Identify each line containing the word "pixels" and copy it.

%%

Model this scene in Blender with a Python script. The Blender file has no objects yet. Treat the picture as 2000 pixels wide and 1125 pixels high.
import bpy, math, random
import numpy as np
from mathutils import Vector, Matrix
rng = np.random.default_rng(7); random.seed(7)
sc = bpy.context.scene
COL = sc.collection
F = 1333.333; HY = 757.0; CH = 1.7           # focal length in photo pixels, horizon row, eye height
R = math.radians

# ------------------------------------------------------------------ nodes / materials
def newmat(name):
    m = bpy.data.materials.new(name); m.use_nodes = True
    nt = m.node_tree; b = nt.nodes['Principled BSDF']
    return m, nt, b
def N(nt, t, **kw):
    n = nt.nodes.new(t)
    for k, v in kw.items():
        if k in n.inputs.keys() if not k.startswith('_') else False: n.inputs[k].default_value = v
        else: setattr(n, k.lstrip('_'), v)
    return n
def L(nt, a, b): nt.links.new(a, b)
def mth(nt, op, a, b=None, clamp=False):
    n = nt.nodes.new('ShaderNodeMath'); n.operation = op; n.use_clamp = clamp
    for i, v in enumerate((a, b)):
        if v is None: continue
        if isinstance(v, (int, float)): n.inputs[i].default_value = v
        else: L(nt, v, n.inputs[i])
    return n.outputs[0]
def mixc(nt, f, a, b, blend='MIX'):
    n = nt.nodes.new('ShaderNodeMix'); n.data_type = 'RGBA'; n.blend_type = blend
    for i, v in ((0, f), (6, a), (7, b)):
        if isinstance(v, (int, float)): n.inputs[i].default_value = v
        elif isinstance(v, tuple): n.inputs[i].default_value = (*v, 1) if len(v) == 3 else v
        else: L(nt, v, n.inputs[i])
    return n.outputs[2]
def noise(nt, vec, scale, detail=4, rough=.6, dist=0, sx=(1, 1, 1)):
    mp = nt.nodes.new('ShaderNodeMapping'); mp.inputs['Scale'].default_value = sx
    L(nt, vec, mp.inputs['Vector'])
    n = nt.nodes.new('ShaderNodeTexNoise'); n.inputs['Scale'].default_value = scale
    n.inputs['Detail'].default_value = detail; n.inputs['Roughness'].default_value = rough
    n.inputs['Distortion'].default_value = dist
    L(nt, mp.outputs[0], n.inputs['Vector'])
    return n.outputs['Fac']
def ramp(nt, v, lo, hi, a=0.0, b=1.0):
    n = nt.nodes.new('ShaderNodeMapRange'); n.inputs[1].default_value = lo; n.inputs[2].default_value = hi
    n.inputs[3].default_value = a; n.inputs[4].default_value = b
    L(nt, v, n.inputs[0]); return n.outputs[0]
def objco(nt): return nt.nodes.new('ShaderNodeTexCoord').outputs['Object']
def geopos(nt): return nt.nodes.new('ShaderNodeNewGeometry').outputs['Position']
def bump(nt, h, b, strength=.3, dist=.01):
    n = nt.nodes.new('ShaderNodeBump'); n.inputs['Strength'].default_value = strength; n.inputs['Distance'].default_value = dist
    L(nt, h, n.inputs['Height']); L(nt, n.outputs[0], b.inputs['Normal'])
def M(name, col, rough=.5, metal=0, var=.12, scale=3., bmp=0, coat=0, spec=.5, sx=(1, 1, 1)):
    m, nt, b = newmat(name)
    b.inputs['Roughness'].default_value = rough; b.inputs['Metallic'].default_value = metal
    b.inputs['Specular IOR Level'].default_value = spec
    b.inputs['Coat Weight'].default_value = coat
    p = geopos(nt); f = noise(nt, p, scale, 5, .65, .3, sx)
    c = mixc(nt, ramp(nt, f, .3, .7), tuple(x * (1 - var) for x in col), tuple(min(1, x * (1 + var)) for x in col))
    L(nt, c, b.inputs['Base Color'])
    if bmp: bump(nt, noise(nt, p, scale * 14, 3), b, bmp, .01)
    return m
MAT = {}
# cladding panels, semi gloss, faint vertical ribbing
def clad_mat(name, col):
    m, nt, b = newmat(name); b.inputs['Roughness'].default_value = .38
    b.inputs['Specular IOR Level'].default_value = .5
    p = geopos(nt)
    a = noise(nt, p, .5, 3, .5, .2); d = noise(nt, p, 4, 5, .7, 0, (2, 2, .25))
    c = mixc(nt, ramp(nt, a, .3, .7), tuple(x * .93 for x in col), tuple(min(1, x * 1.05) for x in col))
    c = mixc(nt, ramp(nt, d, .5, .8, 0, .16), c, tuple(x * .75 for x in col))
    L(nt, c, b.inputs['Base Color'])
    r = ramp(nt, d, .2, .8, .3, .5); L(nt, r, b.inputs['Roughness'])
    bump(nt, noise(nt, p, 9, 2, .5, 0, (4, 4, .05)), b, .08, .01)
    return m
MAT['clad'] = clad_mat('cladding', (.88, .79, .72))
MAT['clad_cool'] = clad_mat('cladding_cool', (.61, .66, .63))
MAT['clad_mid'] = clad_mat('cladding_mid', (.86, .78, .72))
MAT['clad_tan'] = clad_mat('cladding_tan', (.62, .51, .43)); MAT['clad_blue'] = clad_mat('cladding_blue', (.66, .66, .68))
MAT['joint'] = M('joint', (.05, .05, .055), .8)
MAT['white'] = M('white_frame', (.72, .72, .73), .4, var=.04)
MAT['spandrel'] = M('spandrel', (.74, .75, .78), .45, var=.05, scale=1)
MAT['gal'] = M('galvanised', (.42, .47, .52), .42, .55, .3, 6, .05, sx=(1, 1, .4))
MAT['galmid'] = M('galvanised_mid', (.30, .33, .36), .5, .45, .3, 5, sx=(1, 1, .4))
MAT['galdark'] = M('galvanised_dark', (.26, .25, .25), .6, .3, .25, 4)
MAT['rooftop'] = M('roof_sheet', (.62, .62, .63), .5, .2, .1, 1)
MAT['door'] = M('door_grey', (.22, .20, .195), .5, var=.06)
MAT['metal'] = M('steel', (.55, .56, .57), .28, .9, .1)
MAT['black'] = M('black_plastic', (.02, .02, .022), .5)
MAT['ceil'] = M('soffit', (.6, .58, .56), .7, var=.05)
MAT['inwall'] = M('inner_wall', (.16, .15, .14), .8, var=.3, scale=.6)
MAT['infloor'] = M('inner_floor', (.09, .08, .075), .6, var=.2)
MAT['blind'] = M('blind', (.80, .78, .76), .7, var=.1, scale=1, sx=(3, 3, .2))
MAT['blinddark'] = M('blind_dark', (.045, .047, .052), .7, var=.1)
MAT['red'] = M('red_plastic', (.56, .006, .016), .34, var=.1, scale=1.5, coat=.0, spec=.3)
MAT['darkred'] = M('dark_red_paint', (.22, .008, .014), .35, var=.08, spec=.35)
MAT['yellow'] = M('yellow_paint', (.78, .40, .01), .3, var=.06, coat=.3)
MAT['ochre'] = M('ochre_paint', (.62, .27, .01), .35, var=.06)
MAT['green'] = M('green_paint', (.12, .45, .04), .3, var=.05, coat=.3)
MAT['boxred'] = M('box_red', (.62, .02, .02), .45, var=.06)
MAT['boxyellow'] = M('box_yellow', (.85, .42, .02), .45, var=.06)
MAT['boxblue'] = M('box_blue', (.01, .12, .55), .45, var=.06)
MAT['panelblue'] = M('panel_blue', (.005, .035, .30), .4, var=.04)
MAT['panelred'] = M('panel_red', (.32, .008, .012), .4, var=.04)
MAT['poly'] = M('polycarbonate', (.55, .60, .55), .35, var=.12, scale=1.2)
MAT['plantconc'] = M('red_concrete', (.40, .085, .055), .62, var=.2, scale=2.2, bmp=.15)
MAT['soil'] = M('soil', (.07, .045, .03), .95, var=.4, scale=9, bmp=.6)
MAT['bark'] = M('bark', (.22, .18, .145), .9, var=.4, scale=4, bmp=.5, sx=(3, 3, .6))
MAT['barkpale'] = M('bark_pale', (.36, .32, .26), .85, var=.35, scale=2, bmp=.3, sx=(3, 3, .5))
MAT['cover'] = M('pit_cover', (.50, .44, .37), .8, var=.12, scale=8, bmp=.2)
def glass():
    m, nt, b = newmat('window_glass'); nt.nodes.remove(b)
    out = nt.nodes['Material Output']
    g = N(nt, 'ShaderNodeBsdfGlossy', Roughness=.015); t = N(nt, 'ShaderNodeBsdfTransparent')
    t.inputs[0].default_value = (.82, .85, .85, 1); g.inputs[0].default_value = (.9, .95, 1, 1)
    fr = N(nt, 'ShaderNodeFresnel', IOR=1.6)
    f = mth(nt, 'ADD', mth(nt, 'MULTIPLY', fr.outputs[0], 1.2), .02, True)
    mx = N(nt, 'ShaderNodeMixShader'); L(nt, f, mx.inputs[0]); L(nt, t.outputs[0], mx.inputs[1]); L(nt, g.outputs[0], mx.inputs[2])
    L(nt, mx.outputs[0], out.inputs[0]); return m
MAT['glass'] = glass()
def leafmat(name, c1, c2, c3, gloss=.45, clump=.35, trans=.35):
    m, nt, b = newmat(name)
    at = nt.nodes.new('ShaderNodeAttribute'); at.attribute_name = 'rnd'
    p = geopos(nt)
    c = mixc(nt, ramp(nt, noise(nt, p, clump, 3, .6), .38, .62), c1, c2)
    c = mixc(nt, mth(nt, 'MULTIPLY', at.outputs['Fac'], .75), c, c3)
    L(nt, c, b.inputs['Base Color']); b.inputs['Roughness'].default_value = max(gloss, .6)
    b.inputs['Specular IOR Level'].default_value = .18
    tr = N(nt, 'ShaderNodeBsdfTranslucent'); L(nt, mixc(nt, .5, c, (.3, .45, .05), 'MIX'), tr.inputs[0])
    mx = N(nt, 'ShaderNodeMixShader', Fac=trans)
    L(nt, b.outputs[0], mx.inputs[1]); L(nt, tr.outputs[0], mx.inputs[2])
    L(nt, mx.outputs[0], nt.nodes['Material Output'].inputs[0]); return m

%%

Correct response:
Model this scene in Blender with a Python script. The Blender file has no objects yet. Treat the picture as 2000 pixels wide and 1125 pixels high.
F = 1333.333; HY = 757.0; CH = 1.7           # focal length in photo pixels, horizon row, eye height